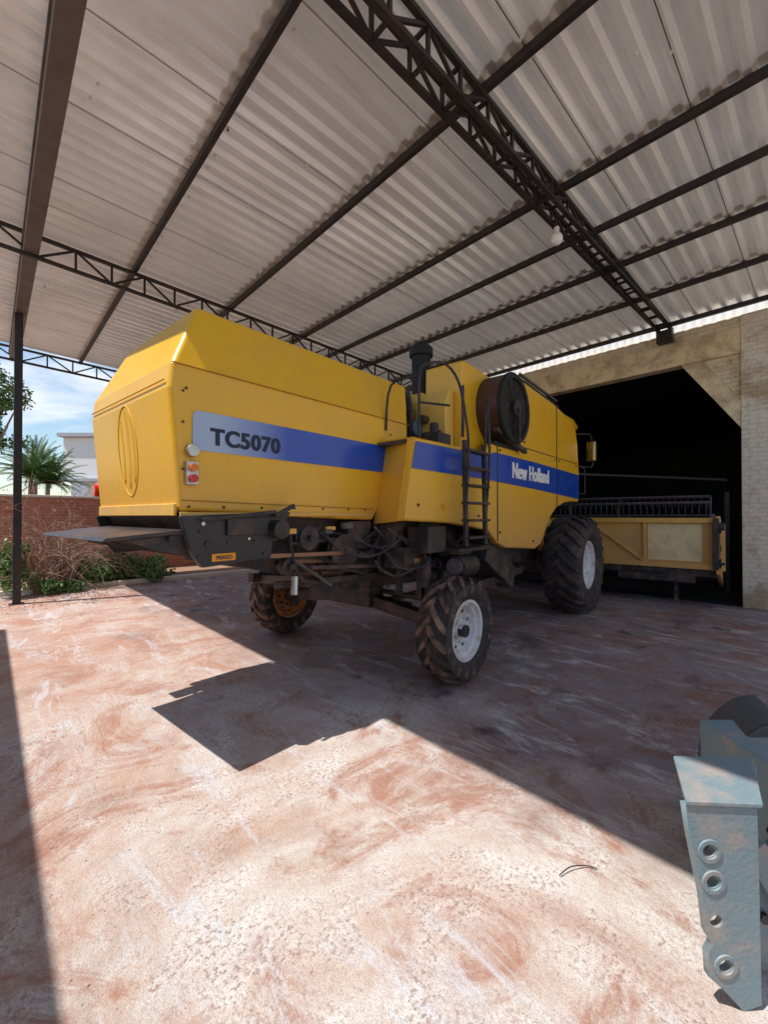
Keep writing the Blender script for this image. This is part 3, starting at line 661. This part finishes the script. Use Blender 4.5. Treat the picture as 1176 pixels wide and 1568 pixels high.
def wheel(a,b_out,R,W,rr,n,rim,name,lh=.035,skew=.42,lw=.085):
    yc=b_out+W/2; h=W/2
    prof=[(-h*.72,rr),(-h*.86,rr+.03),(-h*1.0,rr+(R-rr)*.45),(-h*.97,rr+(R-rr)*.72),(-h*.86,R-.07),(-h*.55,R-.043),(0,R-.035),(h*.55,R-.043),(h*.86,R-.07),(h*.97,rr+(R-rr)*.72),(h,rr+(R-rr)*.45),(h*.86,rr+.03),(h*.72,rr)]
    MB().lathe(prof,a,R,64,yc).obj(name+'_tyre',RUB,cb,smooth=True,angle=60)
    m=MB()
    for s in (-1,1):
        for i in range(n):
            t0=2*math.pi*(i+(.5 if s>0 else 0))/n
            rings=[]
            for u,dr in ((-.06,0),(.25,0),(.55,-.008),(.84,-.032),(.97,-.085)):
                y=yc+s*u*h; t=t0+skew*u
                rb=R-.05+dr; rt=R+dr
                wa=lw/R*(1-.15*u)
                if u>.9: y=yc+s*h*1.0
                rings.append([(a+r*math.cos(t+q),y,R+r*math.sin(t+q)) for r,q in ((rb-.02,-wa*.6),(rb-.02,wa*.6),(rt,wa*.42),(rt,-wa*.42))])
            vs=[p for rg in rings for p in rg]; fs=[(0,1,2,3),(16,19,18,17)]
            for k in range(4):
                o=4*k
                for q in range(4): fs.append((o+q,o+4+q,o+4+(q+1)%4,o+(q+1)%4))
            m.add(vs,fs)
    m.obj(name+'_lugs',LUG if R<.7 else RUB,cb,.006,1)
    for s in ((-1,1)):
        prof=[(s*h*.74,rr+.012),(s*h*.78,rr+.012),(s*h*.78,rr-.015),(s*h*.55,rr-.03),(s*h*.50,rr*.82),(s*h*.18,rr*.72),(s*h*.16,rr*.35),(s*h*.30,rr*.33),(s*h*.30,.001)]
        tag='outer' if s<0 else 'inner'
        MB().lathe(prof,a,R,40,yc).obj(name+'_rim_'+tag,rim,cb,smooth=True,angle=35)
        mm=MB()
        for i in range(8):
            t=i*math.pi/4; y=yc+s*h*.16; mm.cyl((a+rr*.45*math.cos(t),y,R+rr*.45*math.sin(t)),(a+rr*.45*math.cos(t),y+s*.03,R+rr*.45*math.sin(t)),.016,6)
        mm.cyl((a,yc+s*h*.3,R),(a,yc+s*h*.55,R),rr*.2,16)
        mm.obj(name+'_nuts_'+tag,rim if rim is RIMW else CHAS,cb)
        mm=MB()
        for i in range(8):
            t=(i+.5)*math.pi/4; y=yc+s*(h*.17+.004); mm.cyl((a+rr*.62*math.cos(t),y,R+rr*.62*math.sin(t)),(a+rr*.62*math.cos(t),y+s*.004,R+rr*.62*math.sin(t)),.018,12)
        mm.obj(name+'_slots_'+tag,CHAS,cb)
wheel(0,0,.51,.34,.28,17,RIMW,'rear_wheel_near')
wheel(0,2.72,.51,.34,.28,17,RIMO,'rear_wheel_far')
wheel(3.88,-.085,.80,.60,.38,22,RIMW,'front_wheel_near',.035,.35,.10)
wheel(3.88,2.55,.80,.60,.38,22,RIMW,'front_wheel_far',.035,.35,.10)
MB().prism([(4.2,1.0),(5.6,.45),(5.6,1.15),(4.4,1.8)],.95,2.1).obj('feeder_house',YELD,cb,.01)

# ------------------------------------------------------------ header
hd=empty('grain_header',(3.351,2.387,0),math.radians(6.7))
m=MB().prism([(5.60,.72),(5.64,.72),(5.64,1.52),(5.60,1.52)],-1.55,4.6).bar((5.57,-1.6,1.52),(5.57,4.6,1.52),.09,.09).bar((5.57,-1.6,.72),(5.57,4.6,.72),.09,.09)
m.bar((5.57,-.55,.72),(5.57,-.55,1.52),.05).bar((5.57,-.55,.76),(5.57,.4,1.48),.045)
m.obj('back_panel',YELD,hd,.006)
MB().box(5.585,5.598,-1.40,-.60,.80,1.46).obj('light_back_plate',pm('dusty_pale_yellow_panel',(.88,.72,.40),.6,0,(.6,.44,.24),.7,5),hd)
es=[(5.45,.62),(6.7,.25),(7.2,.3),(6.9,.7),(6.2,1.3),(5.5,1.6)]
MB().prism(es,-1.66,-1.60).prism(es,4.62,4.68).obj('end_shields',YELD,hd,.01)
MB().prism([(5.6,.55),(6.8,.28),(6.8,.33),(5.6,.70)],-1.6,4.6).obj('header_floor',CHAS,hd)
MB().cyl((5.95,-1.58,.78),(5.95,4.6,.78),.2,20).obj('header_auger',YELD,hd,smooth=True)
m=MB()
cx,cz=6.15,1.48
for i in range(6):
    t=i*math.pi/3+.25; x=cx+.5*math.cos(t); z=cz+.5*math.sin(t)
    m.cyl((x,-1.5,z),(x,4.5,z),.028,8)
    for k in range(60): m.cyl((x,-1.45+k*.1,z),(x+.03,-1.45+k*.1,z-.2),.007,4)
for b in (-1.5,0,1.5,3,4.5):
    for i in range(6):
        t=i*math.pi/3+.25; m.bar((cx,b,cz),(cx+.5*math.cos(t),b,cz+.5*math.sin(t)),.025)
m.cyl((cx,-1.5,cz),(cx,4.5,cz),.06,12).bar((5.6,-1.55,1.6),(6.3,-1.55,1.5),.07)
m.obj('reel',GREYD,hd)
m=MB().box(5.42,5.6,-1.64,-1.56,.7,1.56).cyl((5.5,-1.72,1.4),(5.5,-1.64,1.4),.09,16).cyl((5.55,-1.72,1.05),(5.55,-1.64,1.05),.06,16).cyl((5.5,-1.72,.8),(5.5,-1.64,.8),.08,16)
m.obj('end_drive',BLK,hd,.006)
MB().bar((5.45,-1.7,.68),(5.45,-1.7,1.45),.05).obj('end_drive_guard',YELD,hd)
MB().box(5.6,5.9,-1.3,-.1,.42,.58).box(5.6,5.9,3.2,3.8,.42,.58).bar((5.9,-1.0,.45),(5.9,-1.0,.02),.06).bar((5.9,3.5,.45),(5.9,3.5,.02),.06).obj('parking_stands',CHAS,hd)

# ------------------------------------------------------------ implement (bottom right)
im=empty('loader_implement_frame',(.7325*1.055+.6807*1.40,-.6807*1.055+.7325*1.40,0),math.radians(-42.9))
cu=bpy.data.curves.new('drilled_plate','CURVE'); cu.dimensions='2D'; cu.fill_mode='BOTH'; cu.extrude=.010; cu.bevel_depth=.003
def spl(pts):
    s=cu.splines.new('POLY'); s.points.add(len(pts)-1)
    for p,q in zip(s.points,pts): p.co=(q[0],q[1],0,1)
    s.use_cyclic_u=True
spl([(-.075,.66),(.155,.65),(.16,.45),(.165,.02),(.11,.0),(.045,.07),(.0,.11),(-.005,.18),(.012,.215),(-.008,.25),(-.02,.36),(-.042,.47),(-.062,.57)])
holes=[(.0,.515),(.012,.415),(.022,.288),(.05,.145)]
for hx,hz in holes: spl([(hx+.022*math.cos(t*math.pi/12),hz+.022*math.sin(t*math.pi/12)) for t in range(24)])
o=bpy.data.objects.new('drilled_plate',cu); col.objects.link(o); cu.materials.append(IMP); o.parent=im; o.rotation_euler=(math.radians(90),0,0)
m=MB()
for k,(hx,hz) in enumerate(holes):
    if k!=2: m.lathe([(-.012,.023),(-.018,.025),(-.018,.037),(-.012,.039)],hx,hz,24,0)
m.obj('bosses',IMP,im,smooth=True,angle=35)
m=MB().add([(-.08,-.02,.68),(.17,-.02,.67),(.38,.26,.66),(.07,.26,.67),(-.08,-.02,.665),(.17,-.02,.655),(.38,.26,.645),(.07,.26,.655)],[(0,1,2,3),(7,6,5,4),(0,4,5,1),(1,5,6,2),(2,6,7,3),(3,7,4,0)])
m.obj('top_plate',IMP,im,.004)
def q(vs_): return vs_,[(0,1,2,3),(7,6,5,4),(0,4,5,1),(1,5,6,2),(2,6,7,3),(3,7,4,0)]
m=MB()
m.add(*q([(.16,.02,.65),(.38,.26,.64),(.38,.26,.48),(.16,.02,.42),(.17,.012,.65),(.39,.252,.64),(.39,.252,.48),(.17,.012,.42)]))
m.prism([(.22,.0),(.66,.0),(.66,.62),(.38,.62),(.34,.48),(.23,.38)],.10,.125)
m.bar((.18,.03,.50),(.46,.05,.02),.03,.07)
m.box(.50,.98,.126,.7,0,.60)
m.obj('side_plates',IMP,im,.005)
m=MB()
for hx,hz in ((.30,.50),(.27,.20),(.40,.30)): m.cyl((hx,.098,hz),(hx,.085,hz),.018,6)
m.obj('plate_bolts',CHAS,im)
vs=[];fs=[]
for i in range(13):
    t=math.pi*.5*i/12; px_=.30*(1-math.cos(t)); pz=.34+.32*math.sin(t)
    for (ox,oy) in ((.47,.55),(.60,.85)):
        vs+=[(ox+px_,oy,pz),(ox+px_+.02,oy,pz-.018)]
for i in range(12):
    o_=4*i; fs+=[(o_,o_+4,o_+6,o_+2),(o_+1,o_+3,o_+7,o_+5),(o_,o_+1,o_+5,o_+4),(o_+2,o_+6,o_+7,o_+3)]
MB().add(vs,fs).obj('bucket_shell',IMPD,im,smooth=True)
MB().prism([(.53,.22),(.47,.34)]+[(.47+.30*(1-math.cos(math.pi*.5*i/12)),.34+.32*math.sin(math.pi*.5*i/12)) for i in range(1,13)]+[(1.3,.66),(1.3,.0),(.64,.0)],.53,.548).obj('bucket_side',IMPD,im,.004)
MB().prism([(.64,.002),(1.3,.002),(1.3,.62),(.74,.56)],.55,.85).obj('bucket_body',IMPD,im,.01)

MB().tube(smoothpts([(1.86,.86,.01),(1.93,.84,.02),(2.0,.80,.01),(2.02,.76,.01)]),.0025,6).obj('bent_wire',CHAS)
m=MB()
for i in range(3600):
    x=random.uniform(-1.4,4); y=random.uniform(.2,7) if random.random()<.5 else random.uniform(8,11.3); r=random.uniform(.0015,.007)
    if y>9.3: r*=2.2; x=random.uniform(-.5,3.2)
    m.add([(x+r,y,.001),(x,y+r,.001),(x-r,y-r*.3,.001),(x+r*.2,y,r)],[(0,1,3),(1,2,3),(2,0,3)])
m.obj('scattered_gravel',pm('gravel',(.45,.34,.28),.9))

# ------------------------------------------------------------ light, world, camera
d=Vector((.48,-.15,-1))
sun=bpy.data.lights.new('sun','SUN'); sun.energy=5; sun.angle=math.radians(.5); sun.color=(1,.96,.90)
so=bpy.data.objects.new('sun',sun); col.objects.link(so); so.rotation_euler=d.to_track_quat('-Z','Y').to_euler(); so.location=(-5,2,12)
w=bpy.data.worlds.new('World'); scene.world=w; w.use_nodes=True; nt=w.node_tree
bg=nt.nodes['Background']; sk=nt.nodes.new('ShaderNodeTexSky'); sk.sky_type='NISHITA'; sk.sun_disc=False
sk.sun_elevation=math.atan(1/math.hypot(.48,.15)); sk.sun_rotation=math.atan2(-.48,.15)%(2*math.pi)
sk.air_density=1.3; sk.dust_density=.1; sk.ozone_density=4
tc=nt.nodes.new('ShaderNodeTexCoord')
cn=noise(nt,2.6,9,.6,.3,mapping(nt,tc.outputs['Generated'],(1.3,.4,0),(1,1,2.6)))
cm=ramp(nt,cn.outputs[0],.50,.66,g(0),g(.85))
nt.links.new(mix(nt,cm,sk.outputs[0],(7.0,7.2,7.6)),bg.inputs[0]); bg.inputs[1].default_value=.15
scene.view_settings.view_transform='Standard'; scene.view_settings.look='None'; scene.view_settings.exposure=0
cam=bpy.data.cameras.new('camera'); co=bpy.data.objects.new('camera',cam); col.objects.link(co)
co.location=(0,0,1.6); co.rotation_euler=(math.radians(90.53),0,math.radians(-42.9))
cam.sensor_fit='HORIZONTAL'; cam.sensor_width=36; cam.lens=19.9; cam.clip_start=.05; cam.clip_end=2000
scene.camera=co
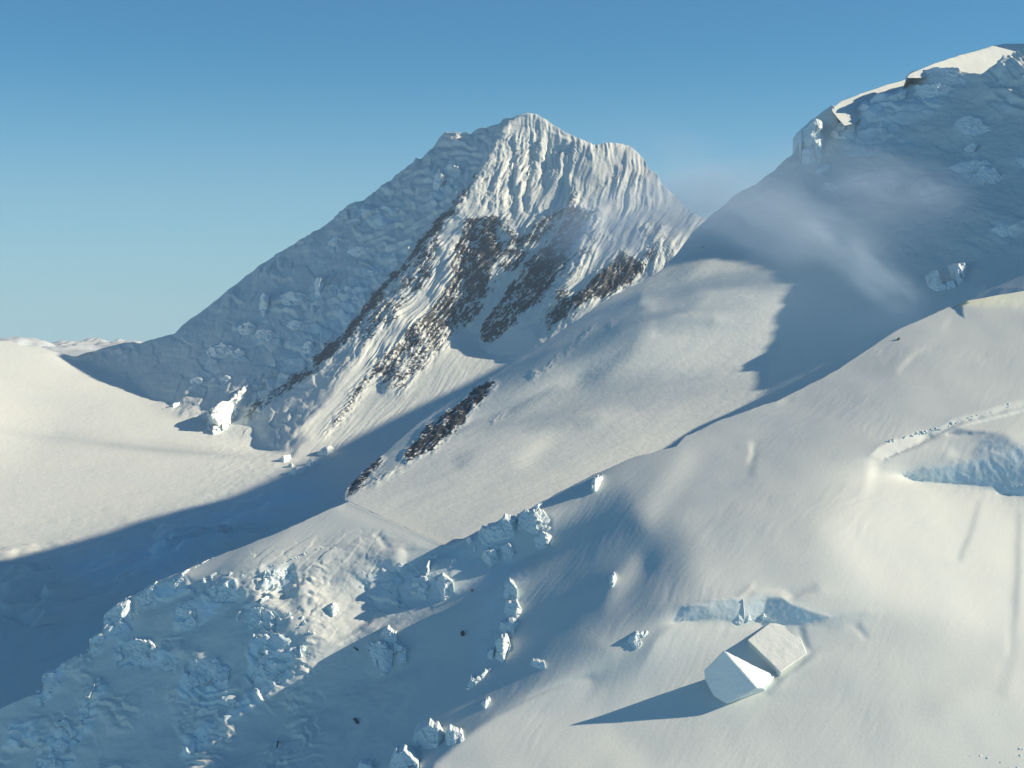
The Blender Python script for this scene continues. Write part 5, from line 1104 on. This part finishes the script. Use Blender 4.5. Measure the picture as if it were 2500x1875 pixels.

#### Do this:
In the records above, find each line that holds the word "part"; copy all such lines.

#### Solution to the exercise:
Keep writing the Blender script for this image. This is part 3, starting at line 661. This part finishes the script. Use Blender 4.5. Treat the picture as 1176 pixels wide and 1568 pixels high.
The Blender Python script for this scene continues. Write part 5, from line 1104 on. This part finishes the script. Use Blender 4.5. Measure the picture as if it were 2500x1875 pixels.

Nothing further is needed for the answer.